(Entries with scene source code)
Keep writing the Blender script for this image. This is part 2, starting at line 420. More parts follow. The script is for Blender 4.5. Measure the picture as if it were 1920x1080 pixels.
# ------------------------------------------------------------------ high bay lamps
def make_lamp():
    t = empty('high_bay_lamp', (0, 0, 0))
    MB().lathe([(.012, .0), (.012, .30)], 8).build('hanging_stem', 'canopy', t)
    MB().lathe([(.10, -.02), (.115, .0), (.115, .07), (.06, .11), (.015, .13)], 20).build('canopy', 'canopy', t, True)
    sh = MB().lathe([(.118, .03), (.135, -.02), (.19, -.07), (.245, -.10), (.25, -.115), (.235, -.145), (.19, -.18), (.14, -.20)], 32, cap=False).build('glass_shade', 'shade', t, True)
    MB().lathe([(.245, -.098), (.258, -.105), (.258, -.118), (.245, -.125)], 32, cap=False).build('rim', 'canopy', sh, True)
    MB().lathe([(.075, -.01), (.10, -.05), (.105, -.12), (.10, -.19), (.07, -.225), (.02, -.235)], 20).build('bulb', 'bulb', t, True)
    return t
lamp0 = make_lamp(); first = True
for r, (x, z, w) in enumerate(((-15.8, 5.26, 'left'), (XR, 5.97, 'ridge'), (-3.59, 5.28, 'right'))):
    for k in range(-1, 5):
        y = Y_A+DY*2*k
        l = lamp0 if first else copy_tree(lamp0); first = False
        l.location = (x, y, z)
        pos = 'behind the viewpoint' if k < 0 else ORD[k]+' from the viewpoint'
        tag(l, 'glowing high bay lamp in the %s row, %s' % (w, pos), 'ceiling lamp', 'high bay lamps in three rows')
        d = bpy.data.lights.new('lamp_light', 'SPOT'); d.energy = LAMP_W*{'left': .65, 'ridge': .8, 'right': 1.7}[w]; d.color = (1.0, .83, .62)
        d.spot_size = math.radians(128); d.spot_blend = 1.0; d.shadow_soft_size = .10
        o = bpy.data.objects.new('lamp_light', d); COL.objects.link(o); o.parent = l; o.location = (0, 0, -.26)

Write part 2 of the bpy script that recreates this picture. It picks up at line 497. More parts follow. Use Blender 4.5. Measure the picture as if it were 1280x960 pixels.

- Do this
All of the records must be retyped exactly as they are.

- Exercise response
Keep writing the Blender script for this image. This is part 2, starting at line 420. More parts follow. The script is for Blender 4.5. Measure the picture as if it were 1920x1080 pixels.
# ------------------------------------------------------------------ high bay lamps
def make_lamp():
    t = empty('high_bay_lamp', (0, 0, 0))
    MB().lathe([(.012, .0), (.012, .30)], 8).build('hanging_stem', 'canopy', t)
    MB().lathe([(.10, -.02), (.115, .0), (.115, .07), (.06, .11), (.015, .13)], 20).build('canopy', 'canopy', t, True)
    sh = MB().lathe([(.118, .03), (.135, -.02), (.19, -.07), (.245, -.10), (.25, -.115), (.235, -.145), (.19, -.18), (.14, -.20)], 32, cap=False).build('glass_shade', 'shade', t, True)
    MB().lathe([(.245, -.098), (.258, -.105), (.258, -.118), (.245, -.125)], 32, cap=False).build('rim', 'canopy', sh, True)
    MB().lathe([(.075, -.01), (.10, -.05), (.105, -.12), (.10, -.19), (.07, -.225), (.02, -.235)], 20).build('bulb', 'bulb', t, True)
    return t
lamp0 = make_lamp(); first = True
for r, (x, z, w) in enumerate(((-15.8, 5.26, 'left'), (XR, 5.97, 'ridge'), (-3.59, 5.28, 'right'))):
    for k in range(-1, 5):
        y = Y_A+DY*2*k
        l = lamp0 if first else copy_tree(lamp0); first = False
        l.location = (x, y, z)
        pos = 'behind the viewpoint' if k < 0 else ORD[k]+' from the viewpoint'
        tag(l, 'glowing high bay lamp in the %s row, %s' % (w, pos), 'ceiling lamp', 'high bay lamps in three rows')
        d = bpy.data.lights.new('lamp_light', 'SPOT'); d.energy = LAMP_W*{'left': .65, 'ridge': .8, 'right': 1.7}[w]; d.color = (1.0, .83, .62)
        d.spot_size = math.radians(128); d.spot_blend = 1.0; d.shadow_soft_size = .10
        o = bpy.data.objects.new('lamp_light', d); COL.objects.link(o); o.parent = l; o.location = (0, 0, -.26)

Write part 2 of the bpy script that recreates this picture. It picks up at line 497. More parts follow. Use Blender 4.5. Measure the picture as if it were 1280x960 pixels.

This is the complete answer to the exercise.